▸ What you have to do
Beginning with the first line, set down every line through the one containing "pi = math.pi; V = Vector", exactly as it appears, but not the pictures.

▸ Information shown
☆ ☆ ☆ ☆ ☆

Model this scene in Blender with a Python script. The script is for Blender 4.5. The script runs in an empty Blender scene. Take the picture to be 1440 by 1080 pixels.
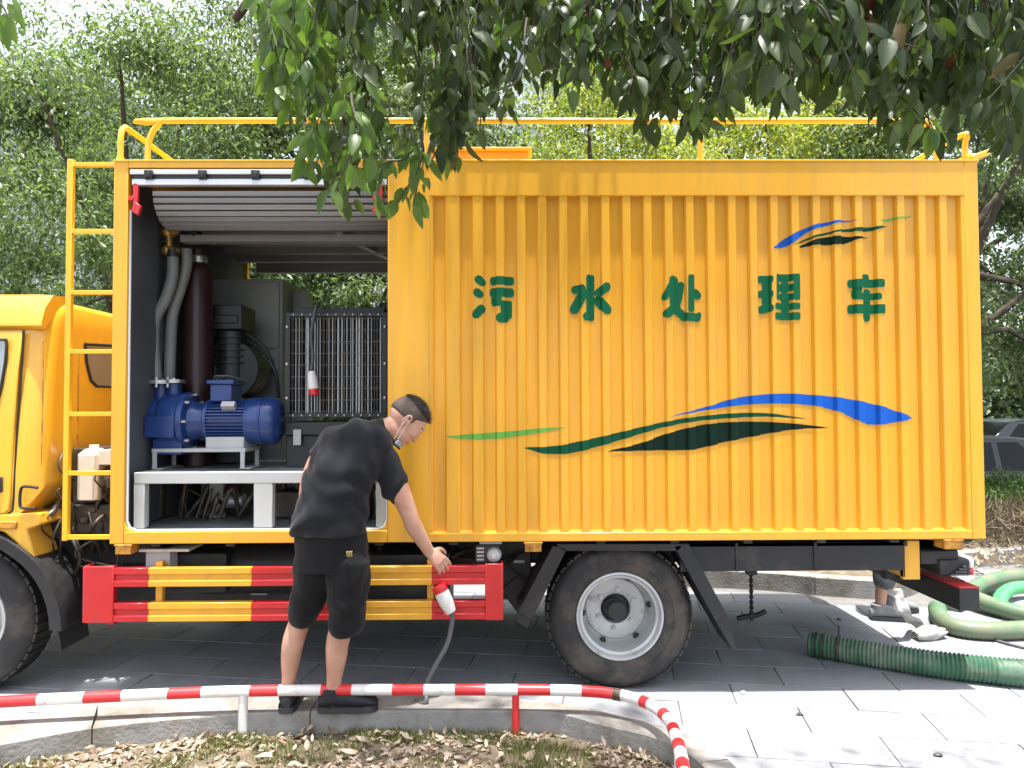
import bpy, math, random
import numpy as np
from mathutils import Vector, Matrix, noise
from mathutils.geometry import tessellate_polygon
random.seed(7); rng = np.random.default_rng(7)
S = bpy.context.scene; COL = S.collection
pi = math.pi; V = Vector

# ------------------------------------------------------------ camera, world, sun, exposure
F = 1047.0
YAW, PIT, ROL = 0.01139, 0.03063, -0.003935
CP = V((0, -4.0, 1.55))
_f = V((math.sin(YAW)*math.cos(PIT), math.cos(YAW)*math.cos(PIT), math.sin(PIT)))
_r = V((math.cos(YAW), -math.sin(YAW), 0)); _u = _r.cross(_f)
CR = _r*math.cos(ROL) + _u*math.sin(ROL); CU = -_r*math.sin(ROL) + _u*math.cos(ROL); CF = _f
cam = bpy.data.cameras.new('camera'); co = bpy.data.objects.new('camera', cam); COL.objects.link(co)
cam.sensor_width = 36; cam.lens = 36*F/1440; cam.clip_end = 600; cam.clip_start = 0.05
M3 = Matrix((CR, CU, -CF)).transposed(); co.matrix_world = Matrix.Translation(CP) @ M3.to_4x4()
S.camera = co
SUN_EL, SUN_AZ = math.radians(84.5), math.radians(165)   # azimuth measured clockwise from +Y
w = bpy.data.worlds.new('World'); S.world = w; w.use_nodes = True
nt = w.node_tree; bg = nt.nodes['Background']; sky = nt.nodes.new('ShaderNodeTexSky')
sky.sky_type = 'NISHITA'; sky.sun_disc = False; sky.sun_elevation = SUN_EL; sky.sun_rotation = SUN_AZ
sky.air_density = 1.0; sky.dust_density = 5; sky.ozone_density = 1.0
mxs = nt.nodes.new('ShaderNodeMix'); mxs.data_type = 'RGBA'; mxs.inputs[0].default_value = .5; mxs.inputs[7].default_value = (5.6, 5.8, 6.1, 1)   # thin bright summer overcast
nt.links.new(sky.outputs[0], mxs.inputs[6]); nt.links.new(mxs.outputs[2], bg.inputs[0]); bg.inputs[1].default_value = 0.15
sl = bpy.data.lights.new('sun', 'SUN'); so = bpy.data.objects.new('sun', sl); COL.objects.link(so)
sl.energy = 4.2; sl.angle = math.radians(1.2); sl.color = (1, .965, .91)
sd = V((math.sin(SUN_AZ)*math.cos(SUN_EL), math.cos(SUN_AZ)*math.cos(SUN_EL), math.sin(SUN_EL)))
so.rotation_euler = sd.to_track_quat('Z', 'Y').to_euler()
S.view_settings.view_transform = 'Standard'; S.view_settings.look = 'None'
S.view_settings.exposure = 1.38; S.view_settings.gamma = 1; S.view_settings.use_curve_mapping = False
S.render.engine = 'CYCLES'

def ray(px, py): return CF + CR*((px-720)/F) - CU*((py-540)/F)
def P(px, py, Y): d = ray(px, py); return CP + d*((Y-CP.y)/d.y)
def G(px, py, z=0.0): d = ray(px, py); return CP + d*((z-CP.z)/d.z)
def X(px, Y=0.0, py=500): return P(px, py, Y).x
def Z(py, Y=0.0, px=700): return P(px, py, Y).z

# ------------------------------------------------------------ mesh builder
class B:
    def __init__(s): s.v = []; s.f = []; s.m = []
    def add(s, vs, fs, mi=0):
        o = len(s.v); s.v += [tuple(v) for v in vs]; s.f += [tuple(i+o for i in f) for f in fs]; s.m += [mi]*len(fs); return s
    def box(s, x0, x1, y0, y1, z0, z1, mi=0):
        if x0 > x1: x0, x1 = x1, x0
        if z0 > z1: z0, z1 = z1, z0
        vs = [(x, y, z) for z in (z0, z1) for y in (y0, y1) for x in (x0, x1)]
        return s.add(vs, [(0,2,3,1),(4,5,7,6),(0,1,5,4),(2,6,7,3),(0,4,6,2),(1,3,7,5)], mi)
    def obox(s, c, ax, ay, az, mi=0):     # centre and three half vectors
        c, ax, ay, az = V(c), V(ax), V(ay), V(az)
        vs = [c + ax*i + ay*j + az*k for k in (-1,1) for j in (-1,1) for i in (-1,1)]
        return s.add(vs, [(0,2,3,1),(4,5,7,6),(0,1,5,4),(2,6,7,3),(0,4,6,2),(1,3,7,5)], mi)
    def beam(s, p0, p1, w, h, up=(0,0,1), mi=0):
        p0, p1 = V(p0), V(p1); d = p1-p0; L = d.length; d.normalize()
        sd_ = d.cross(V(up)); sd_.normalize(); u = sd_.cross(d)
        return s.obox((p0+p1)/2, d*L/2, sd_*w/2, u*h/2, mi)
    def loft(s, rings, caps=True, mi=0, closed=True):
        n = len(rings[0]); o = len(s.v); fs = []
        for r in rings: s.v += [tuple(p) for p in r]
        for k in range(len(rings)-1):
            for i in range(n if closed else n-1):
                j = (i+1) % n
                fs.append((o+k*n+i, o+k*n+j, o+(k+1)*n+j, o+(k+1)*n+i))
        if caps: fs += [tuple(o+i for i in range(n))[::-1], tuple(o+(len(rings)-1)*n+i for i in range(n))]
        s.f += fs; s.m += [mi]*len(fs); return s
    def tube(s, pts, r, n=12, caps=True, mi=0, up=None):
        pts = [V(p) for p in pts]; k = len(pts); rs = r if isinstance(r, list) else [r]*k
        rings = []; ref = V(up) if up else None
        for i in range(k):
            d = (pts[min(i+1, k-1)] - pts[max(i-1, 0)]).normalized()
            if ref is None: ref = V((0,0,1)) if abs(d.z) < .9 else V((0,1,0))
            a = (ref - d*ref.dot(d)).normalized(); b = d.cross(a)
            if not up: ref = a
            ra, rb = rs[i] if isinstance(rs[i], (tuple, list)) else (rs[i], rs[i])
            rings.append([pts[i] + a*(ra*math.cos(2*pi*j/n)) + b*(rb*math.sin(2*pi*j/n)) for j in range(n)])
        return s.loft(rings, caps, mi)
    def cyl(s, p0, p1, r0, r1=None, n=20, caps=True, mi=0): return s.tube([p0, p1], [r0, r0 if r1 is None else r1], n, caps, mi)
    def lathe(s, prof, org, axis=(0,1,0), n=40, caps=False, mi=0):   # prof = (radius, height along axis)
        axis = V(axis).normalized(); ref = V((0,0,1)) if abs(axis.z) < .9 else V((1,0,0))
        a = (ref-axis*ref.dot(axis)).normalized(); b = axis.cross(a); org = V(org)
        rings = [[org + axis*h + a*(r*math.cos(2*pi*j/n)) + b*(r*math.sin(2*pi*j/n)) for j in range(n)] for r, h in prof]
        return s.loft(rings, caps, mi)
    def prism(s, poly, f, d, mi=0):        # poly: 2d points, f maps (a,b)->point, d = extrusion vector
        p = [V(f(a, b)) for a, b in poly]; n = len(p); d = V(d); o = len(s.v)
        s.v += [tuple(q) for q in p] + [tuple(q+d) for q in p]
        fs = [tuple(o+i for i in t) for t in tessellate_polygon([p])] ; fs += [tuple(o+n+i for i in t[::-1]) for t in tessellate_polygon([p])]
        fs += [(o+i, o+(i+1) % n, o+n+(i+1) % n, o+n+i) for i in range(n)]
        s.f += fs; s.m += [mi]*len(fs); return s
    def ball(s, c, r, rot=None, n=12, mi=0):
        rx, ry, rz = r if isinstance(r, (tuple, list)) else (r, r, r); c = V(c); rings = []
        for i in range(1, n):
            t = pi*i/n; ring = []
            for j in range(2*n):
                q = V((rx*math.sin(t)*math.cos(pi*j/n), ry*math.sin(t)*math.sin(pi*j/n), -rz*math.cos(t)))
                ring.append(c + (rot @ q if rot else q))
            rings.append(ring)
        return s.loft(rings, True, mi)
    def build(s, name, mats, parent=None, bevel=0, smooth=None, label=None, recalc=True, seg=2):
        me = bpy.data.meshes.new(name); me.from_pydata(s.v, [], s.f)
        if not isinstance(mats, (list, tuple)): mats = [mats]
        for m_ in mats: me.materials.append(m_)
        if len(mats) > 1: me.polygons.foreach_set('material_index', s.m)
        if recalc:
            import bmesh
            bm = bmesh.new(); bm.from_mesh(me); bmesh.ops.recalc_face_normals(bm, faces=bm.faces); bm.to_mesh(me); bm.free()
        if smooth is not None:
            me.polygons.foreach_set('use_smooth', [True]*len(me.polygons)); me.set_sharp_from_angle(angle=math.radians(smooth))
        o = bpy.data.objects.new(name, me); COL.objects.link(o)
        if parent: o.parent = parent; o.matrix_parent_inverse = Matrix.Translation(-WL(parent))
        if label: o['label'] = label
        if bevel:
            b = o.modifiers.new('b', 'BEVEL'); b.width = bevel; b.segments = seg; b.limit_method = 'ANGLE'; b.angle_limit = math.radians(40)
            me.polygons.foreach_set('use_smooth', [True]*len(me.polygons)); me.set_sharp_from_angle(angle=math.radians(smooth or 30)) 
            b.harden_normals = False
        return o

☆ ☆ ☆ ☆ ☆

▸ Answer to the task
Model this scene in Blender with a Python script. The script is for Blender 4.5. The script runs in an empty Blender scene. Take the picture to be 1440 by 1080 pixels.
import bpy, math, random
import numpy as np
from mathutils import Vector, Matrix, noise
from mathutils.geometry import tessellate_polygon
random.seed(7); rng = np.random.default_rng(7)
S = bpy.context.scene; COL = S.collection
pi = math.pi; V = Vector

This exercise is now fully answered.